Ein Blick auf die Zahlen

Rund 1300 Unfälle mit Personenschäden gab es 2019 auf Bonner Stadtgebiet. Dabei verunglückten laut Polizei 1480 Menschen. Davon kamen 1325 Unfallbeteiligte mit leichten Verletzungen davon, 153 wurden schwer verletzt. Zwei Radfahrer starben nach Unfällen. Im Vergleich zum Jahr 2018 ist die Zahl der Verunglückten damit leicht zurückgegangen. Hier zählte die Polizei noch 1502 Unfallopfer (1312 Leichtverletzte, 187 Schwerverletzte, drei Tote). Auf Anfrage äußern wollte sich die Stadt zum Unfallgeschehen noch nicht. Dazu wolle man das diesjährige Treffen der Unfallkommission abwarten, die im September tagen soll. „Aus Sicht der Stadt ist es nicht zielführend, sich vor der Sitzung der Unfallkommission zu Inhalten zu äußern, die Gegenstand der Beratung sein werden“, teilte ein Sprecher mit.

Im Rhein-Sieg-Kreis verunglückten bei Unfällen im Jahr 2019 insgesamt 2046 Menschen. Der Unfallatlas weist hier drei mögliche Gefahrenstellen aus: Die B8 in Hennef im Kreuzungsbereich der Europaallee, die B56 in Siegburg auf Höhe des Ortsteils Stallberg und die Kreuzung Poststraße/Brückenstraße in Eitorf. Das sind Orte, die auch den Leiter des Straßenverkehrsamtes im Rhein-Sieg-Kreis Harald Pütz umtreiben. „Es gibt Unfallhäufungsstellen wie diese, die schleppt man jahrelang mit sich rum“, sagt der Leiter der Unfallkommission des Kreises. Nach festen Kriterien machen Unfallkommissionen Gefahrenstellen aus - und suchen nach Wegen, diese zu entschärfen. Dabei kommen sie manchmal an Grenzen. Etwa wenn wie in Eitorf, wo Linksabbieger häufig mit dem Gegenverkehr kollidieren, die Ampel nicht mehr nachrüsten lässt. 78 Schwerpunkte im Kreisgebiet macht die Unfallkommission für 2019 aus. So etwa auch an einer Kreuzung in Wachtberg-Berkum an der L123, an der Wartelinien für Linksabbieger das Unfallrisiko senken sollen. “Viel Handlungsbedarf sehe ich auch bei der Radwegeplanung“, sagt Pütz. Das Radaufkommen sei deutlich gestiegen, wozu auch E-Bikes beitrügen.

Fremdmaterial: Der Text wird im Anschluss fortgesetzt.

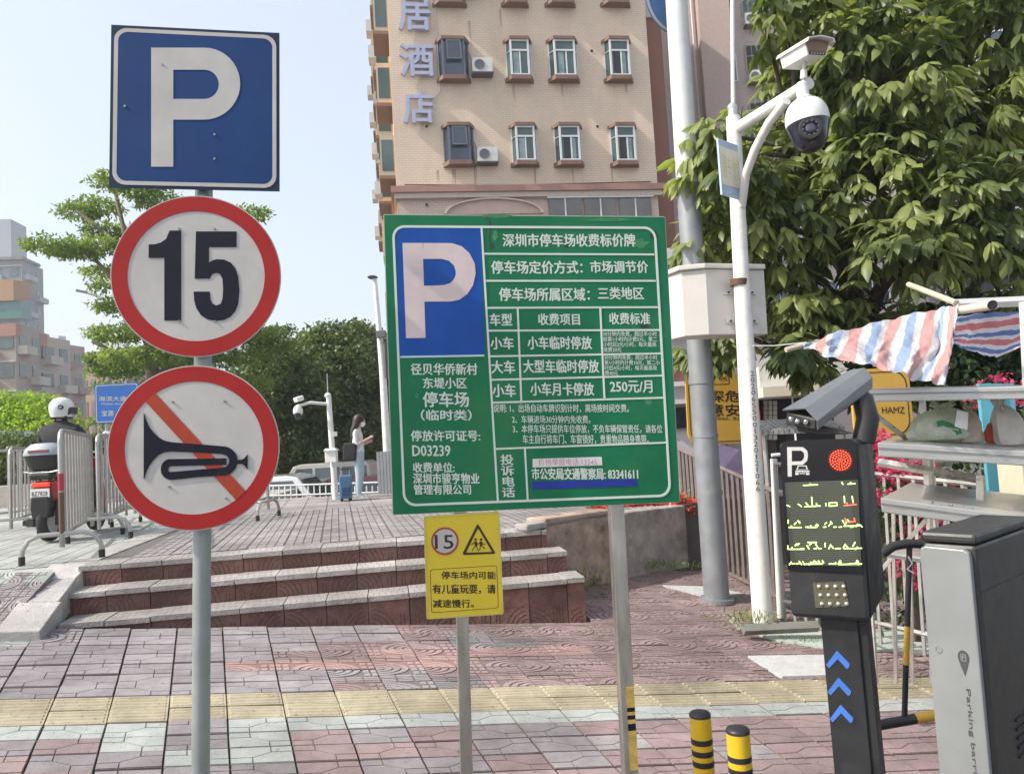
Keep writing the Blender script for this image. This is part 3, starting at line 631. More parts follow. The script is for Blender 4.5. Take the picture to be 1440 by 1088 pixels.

Mehr verunglückte Radfahrer

Mit Sorge blickt deshalb der Allgemeine Deutsche Fahrrad-Club (ADFC) auf die Unfallentwicklung. Der Unfallatlas weist in Bonn sieben Unfallhäufungsstellen für Radfahrer aus (siehe Karte). Wie die Verkehrsunfallstatistiken der vergangenen Jahre belegen, ist die Zahl der verunglückten Rad- und Pedelecfahrer deutlich gestiegen. Erklären lässt sich das damit, dass mehr Menschen in die Pedale treten. Besonders besorgniserregend sei ein Anstieg der schwerverletzten Radfahrer im Zuständigkeitsbereich der Polizei im Rhein-Sieg um 17 Fälle im Vergleich zum Vorjahr. Zudem sei der Anteil der Radfahrer an den Schwerverletzten im Bonner Polizeibereich mit knapp 40 Prozent am höchsten. Die Zahl der schwerverletzten Radfahrer sank hier aber zuletzt deutlich (von 129 auf 98 Schwerverletzte).

„Wir brauchen an allen Ecken und Enden eine bessere Infrastruktur für Radverkehr“, fordert Werner Böttcher, Sprecher des ADFC Bonn/Rhein-Sieg. In der Bundesstadt gebe es zwar Fortschritte, aber zu langsam. „Bonn bewegt sich, andere Städte laufen“, so Böttcher. Die Bonner Verkehrslenkung scheue Temporeduzierungen (etwa von 70 auf 50 Stundenkilometern auf der Ollenhauerstraße oder von Tempo 50 auf 30 auf der Harmannstraße in Beuel), und die Verbesserungen in der Radinfrastruktur würden nicht einmal mit dem Wachstum des Radverkehrs Schritt halten.

Der Allgemeine Deutsche Automobil-Club (ADAC) sieht Gefahren im Straßenverkehr vor allem durch Baustellen. Diese verursachten Stau und komplexe Fahrmanöver und erhöhten so die Unfallgefahr.

Zugute kommen dürfte der Unfallstatistik im kommenden Jahr aber die Corona-Krise, speziell der Lockdown im Frühjahr. In den Zuständigkeitsbereichen der Polizeibehörden in Bonn und dem Rhein-Sieg-Kreis sank die Zahl der Unfälle im Zeitraum März bis Juni 2020 im Vergleich zum Vorjahr um jeweils rund 25 Prozent.